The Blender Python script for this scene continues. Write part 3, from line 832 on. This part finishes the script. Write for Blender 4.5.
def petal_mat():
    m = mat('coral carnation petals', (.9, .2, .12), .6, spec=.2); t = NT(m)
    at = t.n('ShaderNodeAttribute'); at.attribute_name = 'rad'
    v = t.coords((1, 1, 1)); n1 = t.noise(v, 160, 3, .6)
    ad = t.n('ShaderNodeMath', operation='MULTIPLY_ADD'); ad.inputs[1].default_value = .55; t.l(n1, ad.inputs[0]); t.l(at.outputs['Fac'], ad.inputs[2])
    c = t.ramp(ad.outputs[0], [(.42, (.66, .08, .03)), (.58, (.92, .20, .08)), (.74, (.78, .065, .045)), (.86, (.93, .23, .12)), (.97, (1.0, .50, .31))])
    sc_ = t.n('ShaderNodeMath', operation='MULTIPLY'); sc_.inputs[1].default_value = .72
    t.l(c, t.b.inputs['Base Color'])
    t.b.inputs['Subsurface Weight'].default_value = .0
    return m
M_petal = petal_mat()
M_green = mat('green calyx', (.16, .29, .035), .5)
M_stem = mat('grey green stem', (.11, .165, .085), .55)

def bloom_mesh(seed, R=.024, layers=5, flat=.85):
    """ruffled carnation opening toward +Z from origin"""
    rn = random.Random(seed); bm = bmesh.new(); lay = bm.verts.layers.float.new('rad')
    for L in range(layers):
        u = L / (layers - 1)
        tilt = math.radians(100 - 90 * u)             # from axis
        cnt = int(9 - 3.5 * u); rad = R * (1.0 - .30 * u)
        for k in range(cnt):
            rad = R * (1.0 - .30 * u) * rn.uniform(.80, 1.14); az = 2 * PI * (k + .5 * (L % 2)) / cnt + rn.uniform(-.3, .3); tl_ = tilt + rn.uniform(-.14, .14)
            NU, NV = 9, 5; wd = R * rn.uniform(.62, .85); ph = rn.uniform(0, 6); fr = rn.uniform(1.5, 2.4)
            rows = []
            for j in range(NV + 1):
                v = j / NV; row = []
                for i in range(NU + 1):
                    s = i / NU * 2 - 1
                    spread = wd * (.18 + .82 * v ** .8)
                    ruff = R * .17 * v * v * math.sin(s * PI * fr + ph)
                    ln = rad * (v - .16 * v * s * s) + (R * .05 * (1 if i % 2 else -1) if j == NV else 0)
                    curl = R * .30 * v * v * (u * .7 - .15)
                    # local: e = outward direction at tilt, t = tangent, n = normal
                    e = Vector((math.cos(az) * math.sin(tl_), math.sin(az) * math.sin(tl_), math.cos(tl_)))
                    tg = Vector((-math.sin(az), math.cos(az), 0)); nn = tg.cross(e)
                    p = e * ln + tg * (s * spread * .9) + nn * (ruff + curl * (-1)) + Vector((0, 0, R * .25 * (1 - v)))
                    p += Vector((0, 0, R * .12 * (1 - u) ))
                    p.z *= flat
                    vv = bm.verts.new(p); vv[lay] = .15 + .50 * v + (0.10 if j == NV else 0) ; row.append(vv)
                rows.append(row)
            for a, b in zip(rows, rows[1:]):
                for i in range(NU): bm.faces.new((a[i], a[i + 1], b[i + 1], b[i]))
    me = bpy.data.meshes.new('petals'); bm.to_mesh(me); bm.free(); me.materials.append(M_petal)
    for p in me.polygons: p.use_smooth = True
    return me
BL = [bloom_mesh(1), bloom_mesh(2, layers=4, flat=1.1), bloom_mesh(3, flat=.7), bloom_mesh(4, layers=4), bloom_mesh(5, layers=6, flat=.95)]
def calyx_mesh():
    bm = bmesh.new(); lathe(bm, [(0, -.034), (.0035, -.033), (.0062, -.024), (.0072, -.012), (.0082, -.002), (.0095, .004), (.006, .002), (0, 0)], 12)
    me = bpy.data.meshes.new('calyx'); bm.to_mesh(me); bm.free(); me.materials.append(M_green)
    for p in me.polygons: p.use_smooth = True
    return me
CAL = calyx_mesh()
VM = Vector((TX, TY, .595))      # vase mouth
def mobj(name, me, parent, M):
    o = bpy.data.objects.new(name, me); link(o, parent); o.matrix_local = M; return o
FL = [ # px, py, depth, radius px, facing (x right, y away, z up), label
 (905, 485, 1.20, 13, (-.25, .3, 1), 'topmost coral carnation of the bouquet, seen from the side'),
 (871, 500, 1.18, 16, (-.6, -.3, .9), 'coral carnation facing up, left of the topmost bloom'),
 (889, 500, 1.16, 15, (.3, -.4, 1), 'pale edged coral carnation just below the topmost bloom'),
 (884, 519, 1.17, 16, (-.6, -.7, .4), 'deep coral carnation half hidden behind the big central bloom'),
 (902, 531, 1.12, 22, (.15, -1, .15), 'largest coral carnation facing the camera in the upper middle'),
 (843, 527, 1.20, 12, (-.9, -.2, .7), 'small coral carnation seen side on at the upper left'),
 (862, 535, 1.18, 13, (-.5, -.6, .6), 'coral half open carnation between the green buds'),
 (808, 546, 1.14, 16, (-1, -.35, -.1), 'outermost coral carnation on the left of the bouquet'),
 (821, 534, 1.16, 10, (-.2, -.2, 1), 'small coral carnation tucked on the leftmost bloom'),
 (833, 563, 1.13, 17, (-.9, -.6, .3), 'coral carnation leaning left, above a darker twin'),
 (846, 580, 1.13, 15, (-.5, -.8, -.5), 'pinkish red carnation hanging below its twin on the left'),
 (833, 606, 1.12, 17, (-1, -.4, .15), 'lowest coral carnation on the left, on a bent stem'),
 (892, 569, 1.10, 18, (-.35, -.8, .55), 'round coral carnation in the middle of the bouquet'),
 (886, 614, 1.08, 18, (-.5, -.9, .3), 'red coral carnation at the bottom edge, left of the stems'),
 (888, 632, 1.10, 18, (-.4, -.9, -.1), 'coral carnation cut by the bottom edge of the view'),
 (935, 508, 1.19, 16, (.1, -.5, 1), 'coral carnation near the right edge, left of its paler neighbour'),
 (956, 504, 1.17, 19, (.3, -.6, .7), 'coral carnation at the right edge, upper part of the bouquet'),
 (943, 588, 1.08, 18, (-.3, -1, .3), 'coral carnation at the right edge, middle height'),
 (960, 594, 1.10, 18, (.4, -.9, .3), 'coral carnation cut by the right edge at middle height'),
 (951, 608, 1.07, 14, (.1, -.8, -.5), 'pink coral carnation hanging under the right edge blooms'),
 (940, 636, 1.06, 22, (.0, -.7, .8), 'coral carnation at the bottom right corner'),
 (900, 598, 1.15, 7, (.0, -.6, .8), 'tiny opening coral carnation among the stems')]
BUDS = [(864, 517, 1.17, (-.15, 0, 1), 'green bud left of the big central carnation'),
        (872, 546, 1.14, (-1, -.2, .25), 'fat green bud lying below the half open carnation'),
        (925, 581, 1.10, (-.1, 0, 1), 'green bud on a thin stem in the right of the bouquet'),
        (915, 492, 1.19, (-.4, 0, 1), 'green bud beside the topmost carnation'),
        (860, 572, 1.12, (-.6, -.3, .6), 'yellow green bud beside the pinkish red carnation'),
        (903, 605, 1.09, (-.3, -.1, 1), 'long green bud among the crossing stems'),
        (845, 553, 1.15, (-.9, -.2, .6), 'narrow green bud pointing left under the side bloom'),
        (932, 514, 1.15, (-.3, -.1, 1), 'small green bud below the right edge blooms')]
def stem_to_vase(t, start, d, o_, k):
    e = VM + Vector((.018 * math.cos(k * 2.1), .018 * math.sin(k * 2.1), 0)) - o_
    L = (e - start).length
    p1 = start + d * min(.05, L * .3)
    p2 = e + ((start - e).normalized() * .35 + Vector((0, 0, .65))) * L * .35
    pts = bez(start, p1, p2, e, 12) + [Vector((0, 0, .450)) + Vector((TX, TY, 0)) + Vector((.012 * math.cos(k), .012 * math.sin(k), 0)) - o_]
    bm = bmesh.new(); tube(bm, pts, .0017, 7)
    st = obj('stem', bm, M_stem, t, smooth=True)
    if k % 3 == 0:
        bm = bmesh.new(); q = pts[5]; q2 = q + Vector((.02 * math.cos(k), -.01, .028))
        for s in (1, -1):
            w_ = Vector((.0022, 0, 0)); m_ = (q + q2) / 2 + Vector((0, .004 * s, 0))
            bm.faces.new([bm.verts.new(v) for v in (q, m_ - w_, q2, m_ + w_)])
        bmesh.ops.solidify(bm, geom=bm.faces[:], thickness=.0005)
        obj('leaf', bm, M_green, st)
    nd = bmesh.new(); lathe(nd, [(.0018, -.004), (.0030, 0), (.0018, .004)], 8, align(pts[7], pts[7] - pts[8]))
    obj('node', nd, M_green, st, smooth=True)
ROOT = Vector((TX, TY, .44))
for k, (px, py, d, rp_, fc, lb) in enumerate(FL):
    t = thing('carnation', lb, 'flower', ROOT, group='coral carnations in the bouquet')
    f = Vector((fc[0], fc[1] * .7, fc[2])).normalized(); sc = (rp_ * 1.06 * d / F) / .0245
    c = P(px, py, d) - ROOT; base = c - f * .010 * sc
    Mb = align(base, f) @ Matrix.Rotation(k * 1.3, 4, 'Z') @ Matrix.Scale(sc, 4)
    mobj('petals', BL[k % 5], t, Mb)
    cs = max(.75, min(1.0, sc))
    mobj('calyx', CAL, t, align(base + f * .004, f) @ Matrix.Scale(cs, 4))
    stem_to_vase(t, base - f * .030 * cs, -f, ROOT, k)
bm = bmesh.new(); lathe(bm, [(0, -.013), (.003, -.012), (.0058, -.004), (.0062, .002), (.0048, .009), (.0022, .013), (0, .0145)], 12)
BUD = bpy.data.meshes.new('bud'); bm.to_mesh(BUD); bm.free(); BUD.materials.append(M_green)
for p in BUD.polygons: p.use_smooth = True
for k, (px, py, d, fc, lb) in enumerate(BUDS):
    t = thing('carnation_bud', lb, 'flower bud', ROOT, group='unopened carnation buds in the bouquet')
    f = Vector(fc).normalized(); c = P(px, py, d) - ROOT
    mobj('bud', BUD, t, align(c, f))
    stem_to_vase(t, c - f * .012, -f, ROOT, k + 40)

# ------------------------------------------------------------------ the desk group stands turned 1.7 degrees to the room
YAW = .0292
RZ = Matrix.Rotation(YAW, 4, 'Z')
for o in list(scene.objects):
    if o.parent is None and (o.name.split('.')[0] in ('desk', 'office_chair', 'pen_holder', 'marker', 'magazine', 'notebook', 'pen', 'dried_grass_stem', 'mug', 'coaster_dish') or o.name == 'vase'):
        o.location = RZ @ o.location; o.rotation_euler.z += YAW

————————

• [WRITTEN REQUEST]
Using the listing above, gather each line that holds the string "scene" and copy it.

• [SOLUTION TO THE EXERCISE]
The Blender Python script for this scene continues. Write part 3, from line 832 on. This part finishes the script. Write for Blender 4.5.
for o in list(scene.objects):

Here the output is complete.